Here is an outline of the proof. Convention: $A,B$ will always be $n\times n$ matrices with $i,j$ entries $a_{ij}$, $b_{ij}$ respectively. We define $h:M_n(S)\to T$ by $h(A)=\sum_{i,j} a_{ij}e_{ij}$ and $g:T\to M_n(S)$ by $g(t)=A$, where $a_{ij}=\sum_k e_{ki}te_{jk}$. We should immediately verify that $a_{ij}\in S$. First note $e_{pq}a_{ij}=\sum_k e_{pq}e_{ki}te_{jk}=e_{pi}te_{jq}$, since the only nonzero summand occurs when $k=q$. A similar calculation shows $a_{ij}e_{pq}=e_{pi}te_{jq}$, so each $a_{ij}\in S$. Since the elements of $S$ commute with all the $e_{ij}$, the map $h$ is clearly a ring homomorphism. All that remains is to show $g$ and $h$ are inverses.

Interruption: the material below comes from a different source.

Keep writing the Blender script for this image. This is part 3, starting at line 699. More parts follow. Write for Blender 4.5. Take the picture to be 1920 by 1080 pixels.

We show directly that $g$ and $h$ undo each other. First suppose $t\in T$, so $h(g(t))=\sum_{i,j,k} e_{ki}te_{jk}e_{ij}=\sum_{j,k} e_{kk}te_{jj}=(\sum_k e_{kk})t(\sum_j e_{jj})=1t1=t$. Next suppose $A\in M_n(S)$ and write $h(A)=\sum_{p,q}a_{pq}e_{pq}$, where the $a_{pq}$ commute with all of the matrix units. Then $g(h(A))=B$, where $b_{ij}=\sum_{k,p,q} e_{ki}a_{pq}e_{pq}e_{jk}=\sum_k a_{ij}e_{ki}e_{ij}e_{jk}$, since the summands are $0$ unless $p=i$ and $q=j$. This last sum equals $a_{ij}\sum_k e_{kk}=a_{ij}$. Thus $g(h(A))=A$.